* **PROBLEM TO WORK ON**
Select each line where the word "from" appears.

* **SUPPLIED MATERIAL**

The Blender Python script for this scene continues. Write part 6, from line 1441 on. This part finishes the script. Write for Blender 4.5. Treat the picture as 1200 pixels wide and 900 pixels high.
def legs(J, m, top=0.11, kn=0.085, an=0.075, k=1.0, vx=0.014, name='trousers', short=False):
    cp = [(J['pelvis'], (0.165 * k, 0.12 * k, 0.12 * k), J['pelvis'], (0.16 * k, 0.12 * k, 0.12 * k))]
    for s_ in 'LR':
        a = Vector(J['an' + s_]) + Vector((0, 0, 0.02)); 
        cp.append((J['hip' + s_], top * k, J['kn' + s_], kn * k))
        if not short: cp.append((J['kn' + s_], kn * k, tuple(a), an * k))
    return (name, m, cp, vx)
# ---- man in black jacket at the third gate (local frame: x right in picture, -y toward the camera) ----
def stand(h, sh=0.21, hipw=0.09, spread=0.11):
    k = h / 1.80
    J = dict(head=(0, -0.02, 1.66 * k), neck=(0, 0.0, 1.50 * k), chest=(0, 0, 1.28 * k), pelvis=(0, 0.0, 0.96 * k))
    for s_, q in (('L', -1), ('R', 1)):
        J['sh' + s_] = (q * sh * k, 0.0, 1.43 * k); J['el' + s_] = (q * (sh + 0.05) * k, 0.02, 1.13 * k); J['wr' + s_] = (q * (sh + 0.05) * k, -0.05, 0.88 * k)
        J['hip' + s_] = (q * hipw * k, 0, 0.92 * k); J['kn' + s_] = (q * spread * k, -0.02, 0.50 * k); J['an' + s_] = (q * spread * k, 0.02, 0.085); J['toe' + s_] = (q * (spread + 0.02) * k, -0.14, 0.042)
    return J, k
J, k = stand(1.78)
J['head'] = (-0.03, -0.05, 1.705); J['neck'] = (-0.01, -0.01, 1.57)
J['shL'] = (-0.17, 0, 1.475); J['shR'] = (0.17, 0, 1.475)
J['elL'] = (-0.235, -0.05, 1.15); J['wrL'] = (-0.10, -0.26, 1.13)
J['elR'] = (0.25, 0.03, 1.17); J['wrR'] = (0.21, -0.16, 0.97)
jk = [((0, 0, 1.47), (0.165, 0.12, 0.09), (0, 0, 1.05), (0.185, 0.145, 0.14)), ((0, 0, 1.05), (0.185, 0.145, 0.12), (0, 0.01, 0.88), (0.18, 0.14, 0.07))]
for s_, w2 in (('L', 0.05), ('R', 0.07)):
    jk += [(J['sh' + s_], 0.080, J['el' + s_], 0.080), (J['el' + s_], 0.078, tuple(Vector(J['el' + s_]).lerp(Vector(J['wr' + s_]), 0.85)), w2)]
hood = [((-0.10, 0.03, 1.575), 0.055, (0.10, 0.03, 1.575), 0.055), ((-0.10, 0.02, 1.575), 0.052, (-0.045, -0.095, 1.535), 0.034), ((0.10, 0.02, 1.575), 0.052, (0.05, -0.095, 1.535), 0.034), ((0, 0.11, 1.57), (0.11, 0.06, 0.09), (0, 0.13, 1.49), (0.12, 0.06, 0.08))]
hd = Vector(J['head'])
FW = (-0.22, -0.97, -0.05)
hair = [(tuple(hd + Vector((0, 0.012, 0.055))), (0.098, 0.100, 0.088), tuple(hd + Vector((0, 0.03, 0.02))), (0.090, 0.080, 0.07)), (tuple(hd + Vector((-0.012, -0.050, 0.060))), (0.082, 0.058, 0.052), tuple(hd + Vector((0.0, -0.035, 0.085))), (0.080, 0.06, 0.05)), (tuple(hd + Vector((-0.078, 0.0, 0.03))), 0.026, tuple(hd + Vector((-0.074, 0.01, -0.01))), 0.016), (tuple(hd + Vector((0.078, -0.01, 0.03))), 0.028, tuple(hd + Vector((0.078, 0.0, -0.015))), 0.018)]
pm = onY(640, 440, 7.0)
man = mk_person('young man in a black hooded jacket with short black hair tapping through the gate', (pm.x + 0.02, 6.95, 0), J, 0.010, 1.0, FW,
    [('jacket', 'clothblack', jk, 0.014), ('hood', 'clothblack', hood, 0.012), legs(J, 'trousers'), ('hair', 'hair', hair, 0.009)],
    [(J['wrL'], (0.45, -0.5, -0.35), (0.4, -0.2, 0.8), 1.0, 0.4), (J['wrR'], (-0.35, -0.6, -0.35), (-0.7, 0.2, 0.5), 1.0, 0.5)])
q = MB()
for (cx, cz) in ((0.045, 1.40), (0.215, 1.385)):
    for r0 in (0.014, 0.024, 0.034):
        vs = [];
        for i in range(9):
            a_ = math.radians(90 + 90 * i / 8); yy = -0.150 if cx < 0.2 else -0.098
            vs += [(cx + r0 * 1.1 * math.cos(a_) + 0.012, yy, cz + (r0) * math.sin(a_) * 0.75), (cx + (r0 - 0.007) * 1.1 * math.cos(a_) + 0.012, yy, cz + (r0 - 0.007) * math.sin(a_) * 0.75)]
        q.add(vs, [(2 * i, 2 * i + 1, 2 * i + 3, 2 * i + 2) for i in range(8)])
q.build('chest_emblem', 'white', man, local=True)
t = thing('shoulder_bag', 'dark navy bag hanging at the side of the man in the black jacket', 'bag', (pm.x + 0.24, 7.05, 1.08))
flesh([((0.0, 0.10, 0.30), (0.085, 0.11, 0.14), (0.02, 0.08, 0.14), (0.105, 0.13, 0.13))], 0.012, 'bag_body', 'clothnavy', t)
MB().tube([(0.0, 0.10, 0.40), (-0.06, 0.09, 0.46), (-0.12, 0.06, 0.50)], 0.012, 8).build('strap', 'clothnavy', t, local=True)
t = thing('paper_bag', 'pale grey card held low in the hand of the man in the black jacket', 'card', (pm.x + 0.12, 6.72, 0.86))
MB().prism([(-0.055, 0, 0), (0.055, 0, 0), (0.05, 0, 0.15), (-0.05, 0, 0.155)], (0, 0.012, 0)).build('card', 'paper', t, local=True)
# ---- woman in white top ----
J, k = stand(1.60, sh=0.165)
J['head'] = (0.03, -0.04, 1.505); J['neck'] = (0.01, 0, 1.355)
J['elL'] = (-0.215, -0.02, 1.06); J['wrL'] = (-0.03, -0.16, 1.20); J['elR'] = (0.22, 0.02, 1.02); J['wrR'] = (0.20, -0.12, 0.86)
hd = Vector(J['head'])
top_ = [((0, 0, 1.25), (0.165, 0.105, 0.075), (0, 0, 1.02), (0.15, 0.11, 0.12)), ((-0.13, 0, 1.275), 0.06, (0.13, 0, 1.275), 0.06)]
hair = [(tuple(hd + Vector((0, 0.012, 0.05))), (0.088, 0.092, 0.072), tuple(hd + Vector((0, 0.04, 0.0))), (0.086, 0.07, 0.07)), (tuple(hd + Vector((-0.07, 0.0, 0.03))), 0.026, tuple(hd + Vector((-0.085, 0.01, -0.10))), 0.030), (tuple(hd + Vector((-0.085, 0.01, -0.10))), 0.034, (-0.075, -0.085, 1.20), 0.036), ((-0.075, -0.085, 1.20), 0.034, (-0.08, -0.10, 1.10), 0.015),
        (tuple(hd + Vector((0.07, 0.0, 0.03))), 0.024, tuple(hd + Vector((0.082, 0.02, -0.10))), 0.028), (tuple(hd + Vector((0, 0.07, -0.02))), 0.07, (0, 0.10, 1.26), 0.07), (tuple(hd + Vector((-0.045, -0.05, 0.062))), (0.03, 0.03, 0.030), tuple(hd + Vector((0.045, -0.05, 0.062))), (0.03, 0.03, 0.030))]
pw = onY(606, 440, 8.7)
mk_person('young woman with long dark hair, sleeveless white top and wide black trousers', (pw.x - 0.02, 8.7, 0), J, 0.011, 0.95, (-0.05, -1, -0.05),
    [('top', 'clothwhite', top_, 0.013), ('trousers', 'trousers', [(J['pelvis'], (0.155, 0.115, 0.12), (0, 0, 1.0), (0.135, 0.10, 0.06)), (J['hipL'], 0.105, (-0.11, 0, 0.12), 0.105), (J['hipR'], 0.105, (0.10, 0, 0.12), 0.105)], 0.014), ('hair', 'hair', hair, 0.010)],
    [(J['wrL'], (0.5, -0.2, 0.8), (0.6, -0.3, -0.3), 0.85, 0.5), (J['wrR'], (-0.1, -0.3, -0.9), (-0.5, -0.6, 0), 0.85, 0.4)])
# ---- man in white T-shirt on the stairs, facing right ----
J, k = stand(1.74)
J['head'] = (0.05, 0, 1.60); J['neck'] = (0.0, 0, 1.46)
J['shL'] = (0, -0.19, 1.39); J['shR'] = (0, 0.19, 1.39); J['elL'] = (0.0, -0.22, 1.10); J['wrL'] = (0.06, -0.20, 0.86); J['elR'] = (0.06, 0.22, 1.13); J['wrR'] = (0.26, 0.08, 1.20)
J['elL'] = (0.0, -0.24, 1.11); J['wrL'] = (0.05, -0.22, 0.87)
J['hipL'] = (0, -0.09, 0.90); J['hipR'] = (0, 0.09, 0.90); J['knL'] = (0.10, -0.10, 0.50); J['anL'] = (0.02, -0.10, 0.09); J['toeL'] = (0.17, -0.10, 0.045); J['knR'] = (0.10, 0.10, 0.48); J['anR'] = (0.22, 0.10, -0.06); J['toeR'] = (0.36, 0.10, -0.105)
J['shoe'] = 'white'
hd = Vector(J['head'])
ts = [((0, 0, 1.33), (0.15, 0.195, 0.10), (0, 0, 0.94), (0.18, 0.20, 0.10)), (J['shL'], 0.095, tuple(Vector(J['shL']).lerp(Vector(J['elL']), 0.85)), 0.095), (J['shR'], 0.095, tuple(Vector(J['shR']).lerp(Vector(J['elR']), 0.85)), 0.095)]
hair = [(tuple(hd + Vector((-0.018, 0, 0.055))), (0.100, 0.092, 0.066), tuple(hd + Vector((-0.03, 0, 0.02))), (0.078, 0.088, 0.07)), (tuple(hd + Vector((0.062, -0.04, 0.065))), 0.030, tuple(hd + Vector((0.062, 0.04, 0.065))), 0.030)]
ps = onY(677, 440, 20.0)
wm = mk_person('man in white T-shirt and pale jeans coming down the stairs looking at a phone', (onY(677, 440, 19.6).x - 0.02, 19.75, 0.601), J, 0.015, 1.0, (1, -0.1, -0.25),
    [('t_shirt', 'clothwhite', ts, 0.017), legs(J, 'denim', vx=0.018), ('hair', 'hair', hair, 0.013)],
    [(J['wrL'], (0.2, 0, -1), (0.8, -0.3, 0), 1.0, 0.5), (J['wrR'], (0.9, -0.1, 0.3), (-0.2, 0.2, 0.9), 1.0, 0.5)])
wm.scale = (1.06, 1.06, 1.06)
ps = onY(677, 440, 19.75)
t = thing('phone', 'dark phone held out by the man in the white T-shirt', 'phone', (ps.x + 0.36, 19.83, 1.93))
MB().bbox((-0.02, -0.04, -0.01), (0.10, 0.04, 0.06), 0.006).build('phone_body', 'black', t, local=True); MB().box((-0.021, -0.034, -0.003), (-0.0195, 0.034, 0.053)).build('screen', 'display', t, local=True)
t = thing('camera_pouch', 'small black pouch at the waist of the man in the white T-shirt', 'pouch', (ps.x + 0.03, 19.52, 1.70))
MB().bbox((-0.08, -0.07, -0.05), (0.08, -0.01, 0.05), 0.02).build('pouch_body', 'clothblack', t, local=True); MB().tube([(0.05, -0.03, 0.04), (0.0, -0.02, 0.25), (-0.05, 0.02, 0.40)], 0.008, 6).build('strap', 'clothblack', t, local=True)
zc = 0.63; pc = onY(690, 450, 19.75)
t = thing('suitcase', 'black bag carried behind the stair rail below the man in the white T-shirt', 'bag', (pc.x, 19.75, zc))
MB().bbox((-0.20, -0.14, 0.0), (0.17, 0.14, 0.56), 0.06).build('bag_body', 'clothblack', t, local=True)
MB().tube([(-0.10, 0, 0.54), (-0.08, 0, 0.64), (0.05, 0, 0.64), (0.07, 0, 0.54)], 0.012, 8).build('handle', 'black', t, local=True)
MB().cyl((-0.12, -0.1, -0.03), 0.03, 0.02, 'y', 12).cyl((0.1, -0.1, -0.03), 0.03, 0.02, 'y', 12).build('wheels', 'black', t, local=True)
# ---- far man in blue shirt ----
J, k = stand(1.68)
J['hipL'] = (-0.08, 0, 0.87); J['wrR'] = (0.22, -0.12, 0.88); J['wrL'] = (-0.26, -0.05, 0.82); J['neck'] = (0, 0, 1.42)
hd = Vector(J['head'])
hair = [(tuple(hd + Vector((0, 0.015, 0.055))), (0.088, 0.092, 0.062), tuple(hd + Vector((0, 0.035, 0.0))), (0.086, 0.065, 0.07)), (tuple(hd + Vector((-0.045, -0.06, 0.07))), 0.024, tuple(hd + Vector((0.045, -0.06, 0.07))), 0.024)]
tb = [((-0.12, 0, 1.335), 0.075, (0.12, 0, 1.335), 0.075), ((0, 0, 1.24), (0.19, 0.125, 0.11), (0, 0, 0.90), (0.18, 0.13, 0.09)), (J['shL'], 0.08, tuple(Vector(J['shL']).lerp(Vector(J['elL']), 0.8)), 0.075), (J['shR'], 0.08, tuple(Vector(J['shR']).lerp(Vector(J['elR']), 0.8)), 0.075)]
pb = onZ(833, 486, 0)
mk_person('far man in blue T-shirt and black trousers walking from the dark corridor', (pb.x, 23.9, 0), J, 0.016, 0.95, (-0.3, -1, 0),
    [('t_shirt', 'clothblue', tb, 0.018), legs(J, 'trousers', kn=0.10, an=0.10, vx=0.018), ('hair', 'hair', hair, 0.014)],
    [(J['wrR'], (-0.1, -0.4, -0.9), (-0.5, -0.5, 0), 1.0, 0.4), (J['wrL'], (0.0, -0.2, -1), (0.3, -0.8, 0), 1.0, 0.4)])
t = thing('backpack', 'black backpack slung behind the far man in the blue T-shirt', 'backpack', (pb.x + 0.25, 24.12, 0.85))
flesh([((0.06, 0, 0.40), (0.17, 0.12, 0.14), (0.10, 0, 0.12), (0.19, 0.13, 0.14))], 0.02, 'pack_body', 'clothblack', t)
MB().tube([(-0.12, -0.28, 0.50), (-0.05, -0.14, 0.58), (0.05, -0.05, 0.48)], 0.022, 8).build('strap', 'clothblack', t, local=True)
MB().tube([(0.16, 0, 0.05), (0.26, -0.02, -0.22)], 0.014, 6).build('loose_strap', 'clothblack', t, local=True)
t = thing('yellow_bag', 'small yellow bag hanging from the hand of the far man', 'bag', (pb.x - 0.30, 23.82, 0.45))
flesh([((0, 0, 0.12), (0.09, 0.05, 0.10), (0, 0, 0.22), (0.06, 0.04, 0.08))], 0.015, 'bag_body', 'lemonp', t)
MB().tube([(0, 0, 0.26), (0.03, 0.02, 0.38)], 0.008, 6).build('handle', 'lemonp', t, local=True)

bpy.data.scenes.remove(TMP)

* **THE OUTPUT**
The Blender Python script for this scene continues. Write part 6, from line 1441 on. This part finishes the script. Write for Blender 4.5. Treat the picture as 1200 pixels wide and 900 pixels high.
mk_person('far man in blue T-shirt and black trousers walking from the dark corridor', (pb.x, 23.9, 0), J, 0.016, 0.95, (-0.3, -1, 0),
t = thing('yellow_bag', 'small yellow bag hanging from the hand of the far man', 'bag', (pb.x - 0.30, 23.82, 0.45))